__Aim__:
A faithful transcription of all the data is required.

__Dataset section__:
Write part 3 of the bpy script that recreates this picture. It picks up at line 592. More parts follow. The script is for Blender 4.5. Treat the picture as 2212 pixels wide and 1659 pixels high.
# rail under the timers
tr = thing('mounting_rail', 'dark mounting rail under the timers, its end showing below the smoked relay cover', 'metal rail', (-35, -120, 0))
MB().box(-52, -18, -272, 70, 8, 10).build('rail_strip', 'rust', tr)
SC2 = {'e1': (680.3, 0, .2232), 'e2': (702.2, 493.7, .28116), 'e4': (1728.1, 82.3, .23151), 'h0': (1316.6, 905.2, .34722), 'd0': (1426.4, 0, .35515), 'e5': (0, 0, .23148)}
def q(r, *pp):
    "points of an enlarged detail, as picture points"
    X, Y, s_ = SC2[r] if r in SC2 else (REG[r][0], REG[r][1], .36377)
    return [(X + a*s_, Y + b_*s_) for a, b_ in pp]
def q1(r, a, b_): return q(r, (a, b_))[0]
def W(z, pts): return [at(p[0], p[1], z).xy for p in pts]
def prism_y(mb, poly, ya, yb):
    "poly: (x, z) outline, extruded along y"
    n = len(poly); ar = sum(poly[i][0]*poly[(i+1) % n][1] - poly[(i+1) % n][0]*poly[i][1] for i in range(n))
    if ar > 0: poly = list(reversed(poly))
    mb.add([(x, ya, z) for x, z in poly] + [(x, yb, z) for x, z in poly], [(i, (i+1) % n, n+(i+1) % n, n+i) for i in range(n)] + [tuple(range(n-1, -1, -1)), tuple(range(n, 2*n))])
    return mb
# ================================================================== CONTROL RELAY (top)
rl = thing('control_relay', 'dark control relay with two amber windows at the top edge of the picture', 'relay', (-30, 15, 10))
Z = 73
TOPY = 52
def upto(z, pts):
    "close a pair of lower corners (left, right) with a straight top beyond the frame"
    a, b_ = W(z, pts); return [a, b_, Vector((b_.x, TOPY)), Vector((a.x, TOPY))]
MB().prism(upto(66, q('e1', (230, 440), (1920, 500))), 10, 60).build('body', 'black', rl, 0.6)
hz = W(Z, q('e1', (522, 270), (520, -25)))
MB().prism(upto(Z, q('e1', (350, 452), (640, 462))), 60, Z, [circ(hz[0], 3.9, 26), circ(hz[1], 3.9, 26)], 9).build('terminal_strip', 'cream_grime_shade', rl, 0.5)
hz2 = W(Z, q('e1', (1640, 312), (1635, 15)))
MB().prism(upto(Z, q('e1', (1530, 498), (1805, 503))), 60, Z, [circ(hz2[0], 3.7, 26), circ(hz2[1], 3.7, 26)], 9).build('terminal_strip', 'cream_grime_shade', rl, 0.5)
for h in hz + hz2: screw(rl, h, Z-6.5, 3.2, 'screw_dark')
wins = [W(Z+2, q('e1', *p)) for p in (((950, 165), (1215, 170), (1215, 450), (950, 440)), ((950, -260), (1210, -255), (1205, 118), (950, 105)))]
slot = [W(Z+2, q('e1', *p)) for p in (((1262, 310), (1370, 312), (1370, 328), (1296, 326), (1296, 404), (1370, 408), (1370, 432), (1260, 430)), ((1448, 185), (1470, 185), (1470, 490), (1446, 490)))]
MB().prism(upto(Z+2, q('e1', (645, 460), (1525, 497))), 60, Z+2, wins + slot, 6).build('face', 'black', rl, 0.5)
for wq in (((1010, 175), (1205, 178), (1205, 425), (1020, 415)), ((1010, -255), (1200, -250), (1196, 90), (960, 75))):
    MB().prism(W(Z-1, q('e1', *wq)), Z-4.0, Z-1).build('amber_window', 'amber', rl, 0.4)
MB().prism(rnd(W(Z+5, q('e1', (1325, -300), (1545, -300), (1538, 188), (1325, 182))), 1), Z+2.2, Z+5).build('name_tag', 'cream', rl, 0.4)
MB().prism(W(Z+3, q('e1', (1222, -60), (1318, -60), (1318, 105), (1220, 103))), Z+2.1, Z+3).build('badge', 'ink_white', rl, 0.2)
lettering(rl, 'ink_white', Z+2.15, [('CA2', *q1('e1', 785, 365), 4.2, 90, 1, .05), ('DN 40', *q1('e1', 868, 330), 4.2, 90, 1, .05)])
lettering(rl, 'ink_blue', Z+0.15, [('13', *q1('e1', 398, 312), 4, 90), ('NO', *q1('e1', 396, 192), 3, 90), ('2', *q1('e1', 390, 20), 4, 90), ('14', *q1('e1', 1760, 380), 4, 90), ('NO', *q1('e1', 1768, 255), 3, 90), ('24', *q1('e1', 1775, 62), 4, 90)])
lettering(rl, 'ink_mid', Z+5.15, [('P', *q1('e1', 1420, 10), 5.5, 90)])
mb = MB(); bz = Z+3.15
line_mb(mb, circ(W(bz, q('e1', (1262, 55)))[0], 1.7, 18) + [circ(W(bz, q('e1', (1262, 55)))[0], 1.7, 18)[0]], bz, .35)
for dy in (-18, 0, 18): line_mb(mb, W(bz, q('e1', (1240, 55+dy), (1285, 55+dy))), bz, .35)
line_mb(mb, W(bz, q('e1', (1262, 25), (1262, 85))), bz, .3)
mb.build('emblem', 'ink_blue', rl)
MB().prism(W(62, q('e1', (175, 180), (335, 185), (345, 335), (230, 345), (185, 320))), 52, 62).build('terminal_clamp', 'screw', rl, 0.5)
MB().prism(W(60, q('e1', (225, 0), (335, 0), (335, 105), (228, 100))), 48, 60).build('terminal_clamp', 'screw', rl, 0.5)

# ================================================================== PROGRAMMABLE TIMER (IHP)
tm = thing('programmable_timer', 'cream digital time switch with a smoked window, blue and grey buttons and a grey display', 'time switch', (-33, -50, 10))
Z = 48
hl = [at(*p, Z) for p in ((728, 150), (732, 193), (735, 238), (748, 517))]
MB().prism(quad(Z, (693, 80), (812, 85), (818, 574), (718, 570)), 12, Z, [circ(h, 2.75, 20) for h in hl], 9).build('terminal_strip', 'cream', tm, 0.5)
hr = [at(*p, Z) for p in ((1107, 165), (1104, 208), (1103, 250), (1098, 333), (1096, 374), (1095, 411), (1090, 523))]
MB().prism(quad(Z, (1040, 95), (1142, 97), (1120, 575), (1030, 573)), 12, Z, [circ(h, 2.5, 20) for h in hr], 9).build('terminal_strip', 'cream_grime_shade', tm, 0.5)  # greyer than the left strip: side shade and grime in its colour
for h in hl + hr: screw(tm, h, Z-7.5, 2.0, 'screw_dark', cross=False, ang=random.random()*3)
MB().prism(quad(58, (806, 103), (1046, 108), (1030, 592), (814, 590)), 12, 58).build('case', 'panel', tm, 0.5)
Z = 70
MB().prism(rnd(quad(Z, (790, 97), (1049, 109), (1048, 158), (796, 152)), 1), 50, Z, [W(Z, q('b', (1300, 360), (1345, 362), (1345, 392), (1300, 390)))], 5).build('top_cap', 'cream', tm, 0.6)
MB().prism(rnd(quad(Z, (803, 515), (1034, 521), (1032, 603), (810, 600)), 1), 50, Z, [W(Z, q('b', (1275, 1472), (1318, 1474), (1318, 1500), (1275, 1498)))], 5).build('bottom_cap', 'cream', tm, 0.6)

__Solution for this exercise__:
Write part 3 of the bpy script that recreates this picture. It picks up at line 592. More parts follow. The script is for Blender 4.5. Treat the picture as 2212 pixels wide and 1659 pixels high.
# rail under the timers
tr = thing('mounting_rail', 'dark mounting rail under the timers, its end showing below the smoked relay cover', 'metal rail', (-35, -120, 0))
MB().box(-52, -18, -272, 70, 8, 10).build('rail_strip', 'rust', tr)
SC2 = {'e1': (680.3, 0, .2232), 'e2': (702.2, 493.7, .28116), 'e4': (1728.1, 82.3, .23151), 'h0': (1316.6, 905.2, .34722), 'd0': (1426.4, 0, .35515), 'e5': (0, 0, .23148)}
def q(r, *pp):
    "points of an enlarged detail, as picture points"
    X, Y, s_ = SC2[r] if r in SC2 else (REG[r][0], REG[r][1], .36377)
    return [(X + a*s_, Y + b_*s_) for a, b_ in pp]
def q1(r, a, b_): return q(r, (a, b_))[0]
def W(z, pts): return [at(p[0], p[1], z).xy for p in pts]
def prism_y(mb, poly, ya, yb):
    "poly: (x, z) outline, extruded along y"
    n = len(poly); ar = sum(poly[i][0]*poly[(i+1) % n][1] - poly[(i+1) % n][0]*poly[i][1] for i in range(n))
    if ar > 0: poly = list(reversed(poly))
    mb.add([(x, ya, z) for x, z in poly] + [(x, yb, z) for x, z in poly], [(i, (i+1) % n, n+(i+1) % n, n+i) for i in range(n)] + [tuple(range(n-1, -1, -1)), tuple(range(n, 2*n))])
    return mb
# ================================================================== CONTROL RELAY (top)
rl = thing('control_relay', 'dark control relay with two amber windows at the top edge of the picture', 'relay', (-30, 15, 10))
Z = 73
TOPY = 52
def upto(z, pts):
    "close a pair of lower corners (left, right) with a straight top beyond the frame"
    a, b_ = W(z, pts); return [a, b_, Vector((b_.x, TOPY)), Vector((a.x, TOPY))]
MB().prism(upto(66, q('e1', (230, 440), (1920, 500))), 10, 60).build('body', 'black', rl, 0.6)
hz = W(Z, q('e1', (522, 270), (520, -25)))
MB().prism(upto(Z, q('e1', (350, 452), (640, 462))), 60, Z, [circ(hz[0], 3.9, 26), circ(hz[1], 3.9, 26)], 9).build('terminal_strip', 'cream_grime_shade', rl, 0.5)
hz2 = W(Z, q('e1', (1640, 312), (1635, 15)))
MB().prism(upto(Z, q('e1', (1530, 498), (1805, 503))), 60, Z, [circ(hz2[0], 3.7, 26), circ(hz2[1], 3.7, 26)], 9).build('terminal_strip', 'cream_grime_shade', rl, 0.5)
for h in hz + hz2: screw(rl, h, Z-6.5, 3.2, 'screw_dark')
wins = [W(Z+2, q('e1', *p)) for p in (((950, 165), (1215, 170), (1215, 450), (950, 440)), ((950, -260), (1210, -255), (1205, 118), (950, 105)))]
slot = [W(Z+2, q('e1', *p)) for p in (((1262, 310), (1370, 312), (1370, 328), (1296, 326), (1296, 404), (1370, 408), (1370, 432), (1260, 430)), ((1448, 185), (1470, 185), (1470, 490), (1446, 490)))]
MB().prism(upto(Z+2, q('e1', (645, 460), (1525, 497))), 60, Z+2, wins + slot, 6).build('face', 'black', rl, 0.5)
for wq in (((1010, 175), (1205, 178), (1205, 425), (1020, 415)), ((1010, -255), (1200, -250), (1196, 90), (960, 75))):
    MB().prism(W(Z-1, q('e1', *wq)), Z-4.0, Z-1).build('amber_window', 'amber', rl, 0.4)
MB().prism(rnd(W(Z+5, q('e1', (1325, -300), (1545, -300), (1538, 188), (1325, 182))), 1), Z+2.2, Z+5).build('name_tag', 'cream', rl, 0.4)
MB().prism(W(Z+3, q('e1', (1222, -60), (1318, -60), (1318, 105), (1220, 103))), Z+2.1, Z+3).build('badge', 'ink_white', rl, 0.2)
lettering(rl, 'ink_white', Z+2.15, [('CA2', *q1('e1', 785, 365), 4.2, 90, 1, .05), ('DN 40', *q1('e1', 868, 330), 4.2, 90, 1, .05)])
lettering(rl, 'ink_blue', Z+0.15, [('13', *q1('e1', 398, 312), 4, 90), ('NO', *q1('e1', 396, 192), 3, 90), ('2', *q1('e1', 390, 20), 4, 90), ('14', *q1('e1', 1760, 380), 4, 90), ('NO', *q1('e1', 1768, 255), 3, 90), ('24', *q1('e1', 1775, 62), 4, 90)])
lettering(rl, 'ink_mid', Z+5.15, [('P', *q1('e1', 1420, 10), 5.5, 90)])
mb = MB(); bz = Z+3.15
line_mb(mb, circ(W(bz, q('e1', (1262, 55)))[0], 1.7, 18) + [circ(W(bz, q('e1', (1262, 55)))[0], 1.7, 18)[0]], bz, .35)
for dy in (-18, 0, 18): line_mb(mb, W(bz, q('e1', (1240, 55+dy), (1285, 55+dy))), bz, .35)
line_mb(mb, W(bz, q('e1', (1262, 25), (1262, 85))), bz, .3)
mb.build('emblem', 'ink_blue', rl)
MB().prism(W(62, q('e1', (175, 180), (335, 185), (345, 335), (230, 345), (185, 320))), 52, 62).build('terminal_clamp', 'screw', rl, 0.5)
MB().prism(W(60, q('e1', (225, 0), (335, 0), (335, 105), (228, 100))), 48, 60).build('terminal_clamp', 'screw', rl, 0.5)

# ================================================================== PROGRAMMABLE TIMER (IHP)
tm = thing('programmable_timer', 'cream digital time switch with a smoked window, blue and grey buttons and a grey display', 'time switch', (-33, -50, 10))
Z = 48
hl = [at(*p, Z) for p in ((728, 150), (732, 193), (735, 238), (748, 517))]
MB().prism(quad(Z, (693, 80), (812, 85), (818, 574), (718, 570)), 12, Z, [circ(h, 2.75, 20) for h in hl], 9).build('terminal_strip', 'cream', tm, 0.5)
hr = [at(*p, Z) for p in ((1107, 165), (1104, 208), (1103, 250), (1098, 333), (1096, 374), (1095, 411), (1090, 523))]
MB().prism(quad(Z, (1040, 95), (1142, 97), (1120, 575), (1030, 573)), 12, Z, [circ(h, 2.5, 20) for h in hr], 9).build('terminal_strip', 'cream_grime_shade', tm, 0.5)  # greyer than the left strip: side shade and grime in its colour
for h in hl + hr: screw(tm, h, Z-7.5, 2.0, 'screw_dark', cross=False, ang=random.random()*3)
MB().prism(quad(58, (806, 103), (1046, 108), (1030, 592), (814, 590)), 12, 58).build('case', 'panel', tm, 0.5)
Z = 70
MB().prism(rnd(quad(Z, (790, 97), (1049, 109), (1048, 158), (796, 152)), 1), 50, Z, [W(Z, q('b', (1300, 360), (1345, 362), (1345, 392), (1300, 390)))], 5).build('top_cap', 'cream', tm, 0.6)
MB().prism(rnd(quad(Z, (803, 515), (1034, 521), (1032, 603), (810, 600)), 1), 50, Z, [W(Z, q('b', (1275, 1472), (1318, 1474), (1318, 1500), (1275, 1498)))], 5).build('bottom_cap', 'cream', tm, 0.6)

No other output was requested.